Muraca, nato a Lamezia Terme, viene da una famiglia che ha subìto i ricatti dei criminali. “Conosco bene il fenomeno, mio papà aveva un’impresa di costruzioni che è stata distrutta dalla ndrangheta. Mi sono sempre chiesto perché le donne calabresi, così legate alla famiglia, decidessero di dare i propri figli sapendo che sarebbero morti o finiti in galera in quella che è una guerra civile vera e propria. Penso che lo facciano perché non sono coscienti, perché non conoscono alternative”. Valeria Solarino, che ha scelto di partecipare a questo piccolo film prodotto da Marianna De Liso con fondi MiBACT e della Regione Puglia (oltre al sostegno della Regione Lazio e di Rai Cinema), sottolinea come il rapporto tra le due donne, la magistrato e la donna di mafia, sia centrale nel film. E afferma: “Togliere i figli non è una minaccia o un ricatto, ma un modo per scardinare il sistema dall’interno”.

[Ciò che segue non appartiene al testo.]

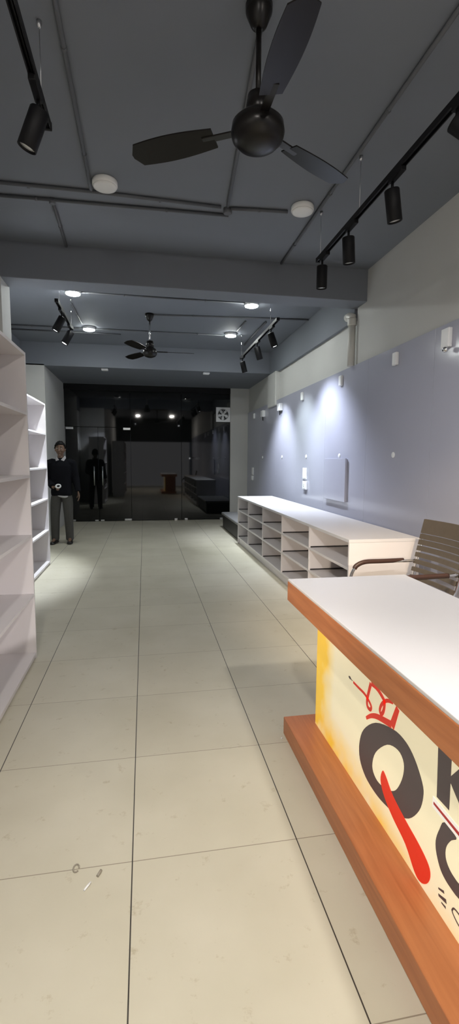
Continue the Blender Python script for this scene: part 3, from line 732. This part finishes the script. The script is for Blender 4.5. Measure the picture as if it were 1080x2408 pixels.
m = MB(); m.cyl((0.25, -HW-0.012, 0.0125), (0.25, HW+0.012, 0.0125), 0.0125); m.build('floor_bar', M_CHROME, t)

# ------------------------------------------------------------------ scraps on the floor
def scrap(x, y, label, mt, pts, r):
    m = MB(); m.tube([(x+a, y+b_, r*0.9+c_) for a, b_, c_ in pts], r, 8)
    o = m.build('floor_scrap', mt); tag(o, label, 'scrap', 'scraps on the floor tiles')
M_SCRAP = mat('greyish_plastic_scrap', (0.30, 0.27, 0.22), 0.5)
scrap(-0.25, 1.572, 'tiny loop-shaped scrap on the tile at lower left', M_SCRAP, [(0.014*math.cos(a*0.55)*0.7, 0.016*math.sin(a*0.55), 0) for a in range(11)], 0.0026)
scrap(-0.195, 1.50, 'tiny scrap with a white end on the tile at lower left', M_PLASTIC, [(-0.018, -0.022, 0), (-0.008, -0.008, 0.001), (0.0, 0.006, 0)], 0.0035)
scrap(-0.175, 1.525, 'tiny dark chip beside the white-ended scrap', M_SCRAP, [(0, 0, 0), (0.008, 0.016, 0.001), (0.010, 0.022, 0)], 0.0045)
scrap(0.665, 2.20, 'tiny pale crumb at the corner of the desk plinth', M_PLASTIC, [(0, 0, 0), (0.006, 0.004, 0)], 0.004)

# ------------------------------------------------------------------ the person at the back
M_SKIN = mat('brown_skin', (0.17, 0.10, 0.066), 0.5, noise=0.08, scale=25)
M_HAIR = mat('black_hair', (0.0035, 0.003, 0.003), 0.6, noise=0.3, scale=60, bump=0.5, spec=0.2)
M_SWEATER = mat('dark_navy_knit', (0.0055, 0.0058, 0.0085), 0.9, spec=0.15, noise=0.2, scale=90, bump=0.3)
M_SHIRT = mat('pale_shirt_cotton', (0.42, 0.41, 0.42), 0.8)
M_TROUSER = mat('grey_trouser_cloth', (0.062, 0.061, 0.056), 0.9, noise=0.12, scale=40)
M_SHOE = mat('black_shoe_leather', (0.009, 0.008, 0.008), 0.4)
M_EYE = mat('eye_white', (0.5, 0.48, 0.45), 0.3)

def skin_mesh(verts, edges, radii, root=0, sub=2):
    me = bpy.data.meshes.new('tmp'); me.from_pydata([Vector(v) for v in verts], edges, [])
    o = bpy.data.objects.new('tmp', me); COL.objects.link(o)
    sk = o.modifiers.new('s', 'SKIN'); sk.use_smooth_shade = True
    for i, r in enumerate(radii):
        rr = (r, r) if isinstance(r, (int, float)) else r
        me.skin_vertices[0].data[i].radius = rr
        me.skin_vertices[0].data[i].use_root = (i == root)
    su = o.modifiers.new('u', 'SUBSURF'); su.levels = sub; su.render_levels = sub
    dg = bpy.context.evaluated_depsgraph_get(); dg.update()
    res = bpy.data.meshes.new_from_object(o.evaluated_get(dg))
    bpy.data.objects.remove(o); return res
def merge_remesh(meshes, voxel, name, material, parent, smooth_it=4):
    bm = bmesh.new()
    for me in meshes: bm.from_mesh(me)
    out = bpy.data.meshes.new(name); bm.to_mesh(out); bm.free()
    o = bpy.data.objects.new(name, out); COL.objects.link(o)
    r = o.modifiers.new('r', 'REMESH'); r.mode = 'VOXEL'; r.voxel_size = voxel; r.use_smooth_shade = True
    s = o.modifiers.new('m', 'SMOOTH'); s.factor = 0.5; s.iterations = smooth_it
    dg = bpy.context.evaluated_depsgraph_get(); dg.update()
    res = bpy.data.meshes.new_from_object(o.evaluated_get(dg)); res.name = name
    bpy.data.objects.remove(o)
    res.materials.clear(); res.materials.append(material)
    for p in res.polygons: p.use_smooth = True
    o = bpy.data.objects.new(name, res); COL.objects.link(o); o.parent = parent
    return o
def blob(mb, c, rad, seg=20, rings=14, shape=None):
    r = bmesh.ops.create_uvsphere(mb.bm, u_segments=seg, v_segments=rings, radius=1.0)
    for v in r['verts']:
        p = v.co.copy()
        q = Vector((p.x*rad[0], p.y*rad[1], p.z*rad[2]))
        if shape: q = shape(p, q)
        v.co = Vector(c) + q
    return mb

def make_person(label, loc, rz, arms, held_hand=None, hair_back=True):
    t = thing('person', label, 'person', loc, rz)
    # joints (facing -y)
    J = dict(pel=(0, .01, .90), waist=(0, .012, 1.04), chest=(0, .005, 1.24), neck0=(0, .012, 1.385), neck1=(0, .0, 1.455), head=(0, -.008, 1.53),
             hl=(-.085, .008, .86), kl=(-.115, -.012, .475), al=(-.128, .02, .085), tl=(-.155, -.13, .034),
             hr=(.085, .008, .86), kr=(.100, -.010, .475), ar=(.108, .02, .085), tr=(.125, -.135, .034))
    V_, E_, R_, idx = [], [], [], {}
    def add(n_, p, r, frm=None):
        idx[n_] = len(V_); V_.append(p); R_.append(r)
        if frm: E_.append((idx[frm], idx[n_]))
    add('pel', J['pel'], (.125, .095)); add('waist', J['waist'], (.118, .088), 'pel'); add('chest', J['chest'], (.135, .095), 'waist')
    add('neck0', J['neck0'], (.062, .055), 'chest'); add('neck1', J['neck1'], (.046, .048), 'neck0'); add('head', J['head'], (.06, .07), 'neck1')
    for s in 'lr':
        add('h'+s, J['h'+s], .082, 'pel'); add('k'+s, J['k'+s], .056, 'h'+s); add('a'+s, J['a'+s], .036, 'k'+s); add('t'+s, J['t'+s], (.034, .022), 'a'+s)
    for s in 'lr':
        sh, el, wr_, hd = arms[s]
        add('s'+s, sh, .056, 'chest'); add('e'+s, el, .041, 's'+s); add('w'+s, wr_, .027, 'e'+s)
    body = [skin_mesh(V_, E_, R_)]
    # hands: palm and five fingers, each its own tapering chain rooted in the palm
    for s in 'lr':
        sh, el, wr_, hd = [Vector(p) for p in arms[s]]
        d = (hd-wr_).normalized(); curl = Vector(arms[s+'_curl']).normalized(); side = d.cross(curl).normalized(); curl = side.cross(d).normalized()
        th_s = arms[s+'_thumb']; amt = arms[s+'_amt']
        m = MB(); pc = wr_ + d*0.045
        blob(m, (0, 0, 0), (1, 1, 1), 16, 10)
        for v in m.bm.verts: v.co = pc + side*(v.co.x*0.040) + d*(v.co.y*0.052) + curl*(v.co.z*0.017)
        for k, (off, ln) in enumerate(((-.030, .072), (-.010, .080), (.010, .076), (.029, .060))):
            p0 = pc + d*0.030 + side*off; pts = [p0]; ang = 0.15; p = p0 + d*0.012
            pts.append(p)
            for seg_, fr in enumerate((.42, .32, .26)):
                ang += amt*(0.55 if seg_ else 0.35); dr = d*math.cos(ang) + curl*math.sin(ang); p = p + dr*(ln*fr); pts.append(p)
            m.tube(pts, [.0095, .0092, .0088, .0080, .0066], 8)
        b0 = pc - d*0.012 + side*(.032*th_s); dr = (side*th_s*0.75 + d*0.55 + curl*0.35).normalized(); dr2 = (d*0.85 + curl*0.5 + side*th_s*0.15).normalized()
        m.tube([b0, b0+dr*0.030, b0+dr*0.030+dr2*0.026, b0+dr*0.030+dr2*0.046], [.0125, .0112, .0098, .0075], 8)
        me = bpy.data.meshes.new('h'); m.bm.to_mesh(me); m.bm.free(); body.append(me)
    # head
    m = MB(); HC = Vector((0, -.018, 1.565))
    def headshape(p, q):
        if p.z < 0: q.x *= 1 - 0.30*(-p.z)**1.4; q.y = q.y*(1-0.14*(-p.z)) - 0.012*(-p.z)
        if p.y < -0.55 and abs(p.z) < 0.35: q.y *= 0.965
        return q
    blob(m, HC, (.076, .096, .115), 28, 20, headshape)
    m.tube([HC+Vector((0, -.090, .020)), HC+Vector((0, -.100, -.008)), HC+Vector((0, -.112, -.028)), HC+Vector((0, -.095, -.036))], [.008, .011, .015, .010], 10)      # nose
    for sx in (-1, 1):
        blob(m, HC+Vector((sx*.078, .004, -.004)), (.010, .018, .030), 12, 8)                                # ears
        blob(m, HC+Vector((sx*.030, -.084, .030)), (.024, .012, .008), 12, 8)                                 # brow ridge
        blob(m, HC+Vector((sx*.012, -.088, -.016)), (.010, .010, .010), 8, 6)
        blob(m, HC+Vector((sx*.040, -.066, -.024)), (.026, .022, .022), 12, 8)                                # cheek
    blob(m, HC+Vector((0, -.083, -.062)), (.025, .008, .0055), 12, 8); blob(m, HC+Vector((0, -.077, -.072)), (.021, .008, .0058), 12, 8)   # lips
    blob(m, HC+Vector((0, -.072, -.098)), (.022, .018, .014), 12, 8)                                          # chin
    me = bpy.data.meshes.new('hd'); m.bm.to_mesh(me); m.bm.free(); body.append(me)
    bo = merge_remesh(body, 0.0052, 'body', M_SKIN, t, 3)
    for sx in (-1, 1):
        m = MB(); blob(m, HC+Vector((sx*.030, -.0865, .014)), (.013, .006, .0065), 12, 8); e = m.build('eye', M_EYE, t, smooth=True)
        m = MB(); blob(m, HC+Vector((sx*.030, -.0920, .014)), (.0055, .002, .0055), 10, 6); m.build('iris', M_HAIR, e, smooth=True)
        m = MB(); m.tube([HC+Vector((sx*.012, -.095, .036)), HC+Vector((sx*.030, -.096, .041)), HC+Vector((sx*.048, -.083, .035))], .0035, 6); m.build('eyebrow', M_HAIR, t)
    # hair
    m = MB(); r = bmesh.ops.create_uvsphere(m.bm, u_segments=40, v_segments=28, radius=1.0); kill = []
    rnd = random.Random(3)
    for v in r['verts']:
        p = v.co.copy(); v.co = HC + Vector((p.x*.088, p.y*.106+.008, p.z*.122+.012)) * 1.0
        n_ = 0.004*math.sin(p.x*17+p.z*9)+0.003*math.sin(p.y*23+p.x*11); v.co += p*(n_+0.003)
        front = p.y < -0.35
        lim = 0.42 + 0.10*math.sin(p.x*3+0.6) if front else (-0.10 if p.y < 0.1 else -0.42)
        if p.z < lim: kill.append(v)
    bmesh.ops.delete(m.bm, geom=kill, context='VERTS')
    bmesh.ops.solidify(m.bm, geom=m.bm.faces[:], thickness=0.016)
    m.build('hair', M_HAIR, t, smooth=True)
    # sweater: torso and sleeves merged into one continuous knit
    m = MB(); prev = None; first = None
    for z, rx, ry, cy in ((.805, .158, .118, .012), (.82, .168, .128, .012), (.86, .172, .132, .012), (.95, .163, .126, .012), (1.08, .160, .121, .010), (1.20, .172, .126, .006), (1.29, .182, .122, .006), (1.345, .168, .104, .010), (1.385, .120, .084, .012), (1.41, .074, .070, .010), (1.425, .060, .060, .008)):
        ring = [m.bm.verts.new((rx*math.copysign(abs(math.cos(q))**0.85, math.cos(q)), cy + ry*math.copysign(abs(math.sin(q))**0.85, math.sin(q)), z + (0.008*math.sin(3*q) if z < .83 else 0))) for q in [2*PI*k/32 for k in range(32)]]
        if prev: m.bridge(prev, ring)
        else: first = ring
        prev = ring
    m.bm.faces.new(list(reversed(first))); m.bm.faces.new(prev)
    for s in 'lr':
        sh, el, wr_, hd = [Vector(q) for q in arms[s]]; inn = Vector((sh.x*0.45, sh.y, sh.z-0.01))
        m.tube(smooth_path([inn, sh, sh.lerp(el, .5), el, el.lerp(wr_, .5), el.lerp(wr_, .86), el.lerp(wr_, .97)], 3), [.078 - .038*(k/18)**1.0 + (0.006 if k in (9, 10, 16) else 0) for k in range(19)], 16)
    me = bpy.data.meshes.new('sw'); m.bm.to_mesh(me); m.bm.free()
    merge_remesh([me], 0.0075, 'sweater', M_SWEATER, t, 4)
    # trousers
    V3 = [(0, .012, .93), (0, .012, .86), J['hl'], (J['kl'][0], J['kl'][1], J['kl'][2]), (J['al'][0], J['al'][1]-.008, .085), (J['al'][0], J['al'][1]-.012, .035), J['hr'], J['kr'], (J['ar'][0], J['ar'][1]-.008, .085), (J['ar'][0], J['ar'][1]-.012, .035)]
    merge_remesh([skin_mesh(V3, [(0, 1), (1, 2), (2, 3), (3, 4), (4, 5), (1, 6), (6, 7), (7, 8), (8, 9)], [(.150, .110), (.150, .112), (.105, .108), .082, .070, .072, (.105, .108), .080, .068, .071])], 0.008, 'trousers', M_TROUSER, t, 5)
    # shirt tail and collar
    m = MB(); m.tube([(0.150*math.cos(a), 0.012+0.114*math.sin(a), 0.795-0.010*math.sin(4*a)) for a in [PI+1.25+k*(1.35/14) for k in range(15)]], [.006+.013*math.sin(PI*k/14) for k in range(15)], 8); m.build('shirt_tail', M_SHIRT, t)
    for sx in (-1, 1):
        m = MB(); vs = [Vector(p) for p in ((sx*.012, -.066, 1.392), (sx*.066, -.030, 1.452), (sx*.072, .012, 1.462), (sx*.088, -.010, 1.425), (sx*.062, -.078, 1.372))]
        m.prism([[(i, 0) for i in range(0)]] if False else [[(v.x, v.z) for v in vs]], (lambda a, b, d, vv=vs: Vector((a, min(vv, key=lambda q: (q.x-a)**2+(q.z-b)**2).y - d, b))), 0.007)
        m.build('collar', M_SHIRT, t)
    # shoes
    for s in 'lr':
        A_, T_ = Vector(J['a'+s]), Vector(J['t'+s]); d = (T_-A_); d.z = 0; d.normalize(); sd = Vector((-d.y, d.x, 0)); c0 = Vector((A_.x, A_.y, 0))
        m = MB(); st = [(-.075, .030, .055, .0), (-.06, .040, .085, .0), (0, .042, .098, .0), (.06, .044, .075, .0), (.12, .050, .055, .0), (.165, .046, .046, .0), (.195, .026, .034, .0)]
        prev = None; first = None
        for u_, w, h, _ in st:
            ring = [m.bm.verts.new(c0 + d*u_ + sd*(w*math.cos(a)*(1 if math.sin(a) < 0.3 else 0.85)) + Vector((0, 0, max(0.002, h*(0.32+0.68*math.sin(a)) if math.sin(a) > 0 else 0.002 + h*0.30*(1+math.sin(a)*1.0))))) for a in [2*PI*k/16 for k in range(16)]]
            if prev: m.bridge(prev, ring)
            else: first = ring
            prev = ring
        m.bm.faces.new(list(reversed(first))); m.bm.faces.new(prev)
        m.build('shoe', M_SHOE, t)
    return t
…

Nel film si assiste anche all’affiliazione di un giovane. E’ una scena impressionante, piena di simbologie religiose. “Il testo che viene pronunciato è quello autentico, che è stato ritrovato in vari covi – spiega Muraca – ma nella messinscena ho aggiunto alcuni elementi simbolici, come le candele, per far capire che si tratta di un rito religioso. La natura della persona cambia, perde il suo libero arbitrio. Da questo momento la famiglia mafiosa viene prima della sua vita e persino del suo stesso sangue. Dalla ‘ndrangheta non si esce se non con la morte”. E perché questo titolo, La terra dei santi? “Un tempo la Calabria era piena di monasteri greco ortodossi, i monaci erano un presidio di civiltà, portatori di valori fondati sui comandamenti: non uccidere, non rubare. Quando l’ortodossia è stata distrutta, la Calabria è di nuovo precipitata nel suo isolamento. Per gli ortodossi è la terra dei santi, ma oggi è conosciuta per i santisti: massoni o ndranghtisti”.

Perché La terra dei santi è stato girato vicino a Manfredonia e non nei luoghi della vicenda? “La Puglia – dice il regista ci ha accolto a braccia aperte, la Calabria non ci ha voluti. Non abbiamo avuto alcuna risposta alla domanda di finanziamento presentata con il bando 2012, ma poi ci sono molti modi per sostenere un film e credo che vi siano state anche ragioni di natura politica per questa assenza”. Ora il film sarà proiettato in due città calabresi e nelle scuole.